Material.
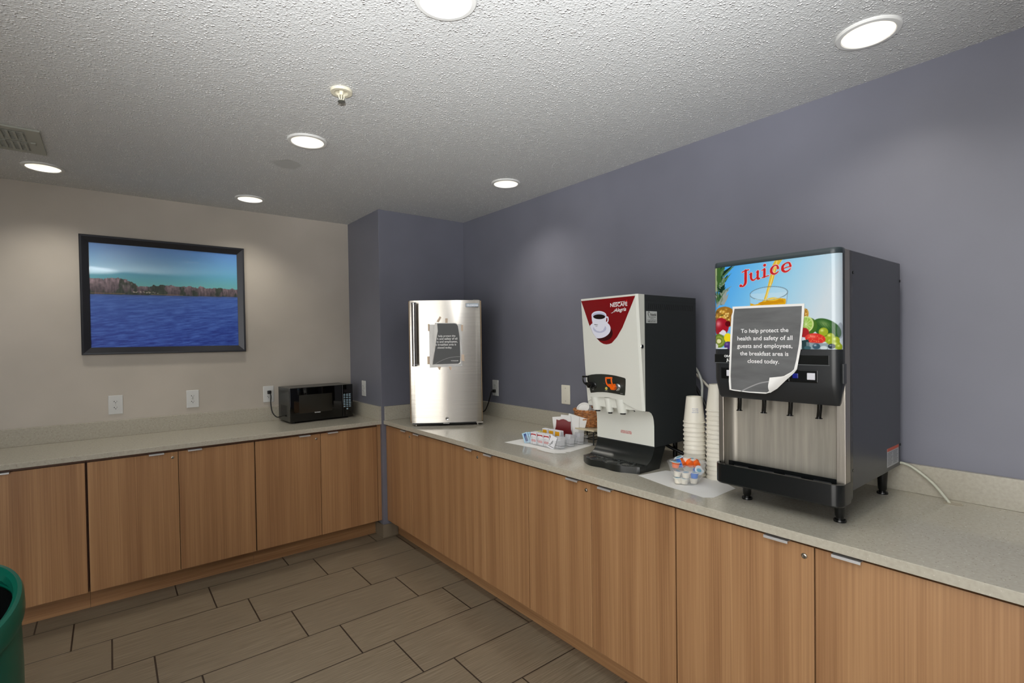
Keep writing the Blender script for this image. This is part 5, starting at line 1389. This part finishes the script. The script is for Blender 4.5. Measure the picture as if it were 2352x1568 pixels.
for k in range(6):
    lid(tb+Rv*0.046+Fv*0.01+Vector((0, 0, 0.050+0.0085*k)), (0.03, 0.02, k), 'white cup lid of the flat pile beside the coffee machine, %s' % (['lowest', 'second from below', 'third from below', 'fourth from below', 'fifth from below', 'topmost'][k]))

# ================================================================== TRASH BIN
tx, ty = -2.030, -1.350
TBR = 0.225
tb_ = thing('trash_bin', 'round dark green trash bin with a sloping open top at the lower left corner', 'bin', (tx, ty, 0))
M_green = mat('dark_green_plastic', (4, 82, 66), 0.28)
def slope(bm, z0=0.35):
    for v in bm.verts:
        f = min(max((v.co.z-z0)/(0.60-z0), 0), 1); v.co.z += f*0.4*(0.955*v.co.y+0.2955*v.co.x)
    return bm
bm = NB(); lathe(bm, [(0, 0.0), (TBR-0.010, 0.0), (TBR-0.006, 0.01), (TBR-0.006, 0.45), (TBR-0.010, 0.60), (TBR-0.010, 0.615), (TBR-0.016, 0.615), (TBR-0.014, 0.02), (0, 0.012)], 64); obj('barrel', slope(bm), M_green, tb_, True)
bm = NB(); lathe(bm, [(TBR-0.0095, 0.595), (TBR-0.001, 0.598), (TBR+0.001, 0.610), (TBR-0.001, 0.655), (TBR-0.006, 0.668), (TBR-0.016, 0.672), (TBR-0.026, 0.664), (TBR-0.028, 0.64), (TBR-0.0195, 0.625), (TBR-0.0100, 0.62)], 64); obj('rim', slope(bm), M_green, tb_, True)
bm = NB(); lathe(bm, [(TBR-0.022, 0.612), (TBR-0.024, 0.55), (TBR-0.032, 0.48), (TBR-0.050, 0.36), (0, 0.34)], 48)
for v in bm.verts:
    if v.co.z < 0.60: v.co += Vector((random.uniform(-.006, .006), random.uniform(-.006, .006), random.uniform(-.01, .01)))
obj('liner', slope(bm, 0.45), mat('black_liner', (10, 12, 12), 0.22), tb_, True)
bm = NB(); bmesh.ops.create_icosphere(bm, subdivisions=3, radius=0.075)
for v in bm.verts: v.co = v.co*(1+random.uniform(-0.14, 0.14)); v.co.z *= 0.75
cr = tag(obj('crumpled_paper', bm, M_paper), 'crumpled white paper inside the green trash bin', 'paper'); cr.location = (tx+0.105, ty-0.02, 0.425)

Problem to work on. Return, unchanged, the lines from the first line of the material through the line that holds "from below', 'topmost'][k]))", inclusive, omitting pictures.

Answer to this task.
Keep writing the Blender script for this image. This is part 5, starting at line 1389. This part finishes the script. The script is for Blender 4.5. Measure the picture as if it were 2352x1568 pixels.
for k in range(6):
    lid(tb+Rv*0.046+Fv*0.01+Vector((0, 0, 0.050+0.0085*k)), (0.03, 0.02, k), 'white cup lid of the flat pile beside the coffee machine, %s' % (['lowest', 'second from below', 'third from below', 'fourth from below', 'fifth from below', 'topmost'][k]))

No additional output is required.